News Release

Facebook or Russia: Who’s the Real Threat?


Matt Taibbi writes in Rolling Stone: “RIP Edward Herman, Who Co-Wrote a Book That’s Now More Important Than Ever,” that: “Edward Herman, the co-author (with Noam Chomsky) of Manufacturing Consent, has died. He was 92. His work has never been more relevant. Manufacturing Consent was a kind of bible of media criticism for a generation of dissident thinkers.”

Herman, a strong supporter of the Institute for Public Accuracy, wrote many books including The Real Terror Network and, with IPA board member Robert W. McChesney, The Global Media: The Missionaries of Global Capitalism. His last piece was “Fake News on Russia and Other Official Enemies: The New York Times, 1917–2017” for Monthly Review.

Taibbi writes that a new Manufacturing Consent is needed to include an examination of the increasing power of giant internet firms: “A small handful of monopolistic tech companies like Facebook have life-or-death power over media companies. They can steer traffic wherever they please simply by tweaking their algorithms. Firms that don’t themselves create news content wield this monstrous influence.”

YASHA LEVINE, mail at, @yashalevine
Levine is an investigative journalist and author of the forthcoming Surveillance Valley: The Secret Military History of the Internet. His previous books include The Koch Brothers: A Short History. He was recently interviewed by The Real News for the segment “Congress’s ‘Show Trial’ of Big Tech over Russia.”

Levine said: “I still think that for the most part it’s not clear who is paying for those ads because of the limited information that we’re getting from Facebook and from Twitter — that these ads are bought by ‘Russia-linked’ accounts. ‘Russia-linked’ accounts is a very hazy category. According to Twitter’s own testimony, ‘Russia-linked’ could mean any account that had logged in from a Russian IP address. It could mean any account that had used Cyrillic in its Twitter handle or tweeted in Russian. It could be any account that is in any way, however tangentially, tied to the Russian territory. So, it doesn’t have to be tied to the Russian government. … I would be considered a ‘Russia-linked’ account, because I had reported from Russia, obviously, and I spent about eight months in Russia last winter, logging into Twitter every day from a Russian IP address, and tweeting about Russian events and tweeting about events from a perspective that was critical of American foreign policy.”

Levine tweeted in September: “Facebook censored my post on Morgan Freeman’s call for war with Russia, provided no explanation.”

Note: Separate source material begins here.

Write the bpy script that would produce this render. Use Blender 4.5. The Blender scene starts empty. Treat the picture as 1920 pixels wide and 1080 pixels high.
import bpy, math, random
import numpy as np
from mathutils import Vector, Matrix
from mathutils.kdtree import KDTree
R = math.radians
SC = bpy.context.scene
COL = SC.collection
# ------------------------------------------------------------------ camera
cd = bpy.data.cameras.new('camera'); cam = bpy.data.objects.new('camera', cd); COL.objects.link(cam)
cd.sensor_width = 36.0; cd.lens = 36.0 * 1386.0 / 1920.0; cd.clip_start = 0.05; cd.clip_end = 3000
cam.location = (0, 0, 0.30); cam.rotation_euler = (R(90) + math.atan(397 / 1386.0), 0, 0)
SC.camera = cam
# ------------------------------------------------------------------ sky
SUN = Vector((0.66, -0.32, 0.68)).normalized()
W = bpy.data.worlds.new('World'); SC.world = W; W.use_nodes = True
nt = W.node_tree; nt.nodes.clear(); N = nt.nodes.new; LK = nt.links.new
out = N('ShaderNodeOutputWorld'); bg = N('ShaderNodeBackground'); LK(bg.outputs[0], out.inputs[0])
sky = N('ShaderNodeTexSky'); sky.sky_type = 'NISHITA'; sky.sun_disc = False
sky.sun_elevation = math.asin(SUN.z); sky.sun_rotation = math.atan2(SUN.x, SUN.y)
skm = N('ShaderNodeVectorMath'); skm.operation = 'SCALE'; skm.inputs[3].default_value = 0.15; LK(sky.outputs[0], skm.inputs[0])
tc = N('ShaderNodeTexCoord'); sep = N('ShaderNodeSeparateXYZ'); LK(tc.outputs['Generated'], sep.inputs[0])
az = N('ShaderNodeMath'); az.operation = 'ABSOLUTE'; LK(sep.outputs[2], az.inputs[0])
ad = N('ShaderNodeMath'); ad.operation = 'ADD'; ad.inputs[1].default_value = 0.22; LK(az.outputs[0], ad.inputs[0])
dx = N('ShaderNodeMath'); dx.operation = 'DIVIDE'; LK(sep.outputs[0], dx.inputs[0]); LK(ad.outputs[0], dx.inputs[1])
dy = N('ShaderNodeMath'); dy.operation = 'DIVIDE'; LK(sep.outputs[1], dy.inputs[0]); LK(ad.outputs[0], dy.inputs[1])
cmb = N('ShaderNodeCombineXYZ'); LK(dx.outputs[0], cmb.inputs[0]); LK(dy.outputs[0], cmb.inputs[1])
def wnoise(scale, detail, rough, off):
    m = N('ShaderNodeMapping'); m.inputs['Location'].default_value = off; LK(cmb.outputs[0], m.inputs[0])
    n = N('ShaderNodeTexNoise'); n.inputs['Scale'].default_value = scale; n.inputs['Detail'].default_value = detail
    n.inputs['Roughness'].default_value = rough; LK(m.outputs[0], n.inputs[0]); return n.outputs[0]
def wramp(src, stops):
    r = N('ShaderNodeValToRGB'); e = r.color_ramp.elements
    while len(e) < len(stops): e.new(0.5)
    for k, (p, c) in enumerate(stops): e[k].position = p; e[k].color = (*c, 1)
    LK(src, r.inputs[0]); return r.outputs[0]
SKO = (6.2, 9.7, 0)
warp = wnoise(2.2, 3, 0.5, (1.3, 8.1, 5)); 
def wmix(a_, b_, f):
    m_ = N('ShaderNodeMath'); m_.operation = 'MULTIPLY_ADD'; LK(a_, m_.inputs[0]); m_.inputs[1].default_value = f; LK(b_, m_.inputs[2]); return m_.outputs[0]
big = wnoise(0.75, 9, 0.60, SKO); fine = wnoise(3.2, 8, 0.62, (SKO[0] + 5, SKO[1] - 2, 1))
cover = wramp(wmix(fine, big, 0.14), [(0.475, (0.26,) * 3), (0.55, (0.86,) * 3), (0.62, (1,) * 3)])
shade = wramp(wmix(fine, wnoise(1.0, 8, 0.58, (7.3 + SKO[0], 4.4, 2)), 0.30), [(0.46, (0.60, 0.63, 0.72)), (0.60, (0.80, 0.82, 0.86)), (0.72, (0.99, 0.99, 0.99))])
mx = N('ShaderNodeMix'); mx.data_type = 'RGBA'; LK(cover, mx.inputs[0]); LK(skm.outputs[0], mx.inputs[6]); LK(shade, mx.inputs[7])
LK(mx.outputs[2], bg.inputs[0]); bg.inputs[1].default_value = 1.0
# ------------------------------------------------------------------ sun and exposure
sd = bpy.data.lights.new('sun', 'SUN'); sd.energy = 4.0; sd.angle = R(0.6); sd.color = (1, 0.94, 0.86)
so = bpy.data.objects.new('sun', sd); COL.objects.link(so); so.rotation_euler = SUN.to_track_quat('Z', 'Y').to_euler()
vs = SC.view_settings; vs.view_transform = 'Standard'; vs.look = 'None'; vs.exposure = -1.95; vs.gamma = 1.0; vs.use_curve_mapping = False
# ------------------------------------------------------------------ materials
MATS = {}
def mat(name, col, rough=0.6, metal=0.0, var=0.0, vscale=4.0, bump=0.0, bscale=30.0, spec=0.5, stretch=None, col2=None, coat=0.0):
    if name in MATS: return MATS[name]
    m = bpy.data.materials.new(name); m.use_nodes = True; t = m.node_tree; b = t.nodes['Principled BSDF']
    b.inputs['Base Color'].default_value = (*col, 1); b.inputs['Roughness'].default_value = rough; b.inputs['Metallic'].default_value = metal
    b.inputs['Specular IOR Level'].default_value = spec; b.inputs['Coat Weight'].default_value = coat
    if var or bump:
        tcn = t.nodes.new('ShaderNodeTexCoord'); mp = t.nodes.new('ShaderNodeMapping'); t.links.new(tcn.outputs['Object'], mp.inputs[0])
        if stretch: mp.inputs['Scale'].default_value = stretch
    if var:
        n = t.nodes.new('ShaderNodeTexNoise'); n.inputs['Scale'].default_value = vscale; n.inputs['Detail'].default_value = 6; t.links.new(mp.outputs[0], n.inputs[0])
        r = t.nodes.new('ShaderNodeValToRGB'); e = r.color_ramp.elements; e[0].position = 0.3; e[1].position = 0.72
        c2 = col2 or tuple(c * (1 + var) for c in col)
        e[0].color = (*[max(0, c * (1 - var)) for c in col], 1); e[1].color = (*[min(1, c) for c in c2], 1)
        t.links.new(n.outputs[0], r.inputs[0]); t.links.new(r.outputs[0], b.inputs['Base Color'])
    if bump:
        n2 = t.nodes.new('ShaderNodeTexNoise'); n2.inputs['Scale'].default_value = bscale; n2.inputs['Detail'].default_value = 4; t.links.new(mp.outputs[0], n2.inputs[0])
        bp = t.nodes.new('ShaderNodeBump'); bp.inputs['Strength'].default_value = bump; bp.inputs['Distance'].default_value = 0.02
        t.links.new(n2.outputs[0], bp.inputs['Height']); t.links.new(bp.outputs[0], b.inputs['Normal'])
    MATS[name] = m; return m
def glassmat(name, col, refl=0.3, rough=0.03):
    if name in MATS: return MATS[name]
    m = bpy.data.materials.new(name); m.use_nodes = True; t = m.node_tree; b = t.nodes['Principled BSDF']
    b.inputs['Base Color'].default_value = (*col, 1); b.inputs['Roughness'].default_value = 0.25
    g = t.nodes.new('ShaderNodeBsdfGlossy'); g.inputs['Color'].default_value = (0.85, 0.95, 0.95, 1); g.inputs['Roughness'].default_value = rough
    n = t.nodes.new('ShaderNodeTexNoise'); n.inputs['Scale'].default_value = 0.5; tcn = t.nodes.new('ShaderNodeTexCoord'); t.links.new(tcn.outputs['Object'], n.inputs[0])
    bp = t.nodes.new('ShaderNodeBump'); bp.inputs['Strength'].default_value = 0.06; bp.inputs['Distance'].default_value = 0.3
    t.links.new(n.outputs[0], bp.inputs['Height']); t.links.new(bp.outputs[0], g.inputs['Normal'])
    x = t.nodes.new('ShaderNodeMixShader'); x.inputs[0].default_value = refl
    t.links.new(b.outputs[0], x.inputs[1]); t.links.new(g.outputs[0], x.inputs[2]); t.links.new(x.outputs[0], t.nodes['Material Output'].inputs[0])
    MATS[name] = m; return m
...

Levine added: “The Senate hearing basically had lawyers of the biggest technology [firms] in America going down the line, pledging their allegiance to America and to protect America and doing everything they could to prevent foreign meddling and foreign influence in American society. This is coming from companies that have, for years, told the world, have told countries like Russia, Iran, Venezuela and China that their platforms are totally politically neutral and that they’re in no way connected to the U.S. government or to the goals of the bigger national security state in America’s foreign policy apparatus.

“What Silicon Valley has done here is completely ditched that idea. … And they’re doing it to prevent having to open up and to be honest about their business practices, because I think there’s a lot that they’re afraid will get out about the way that they make money.”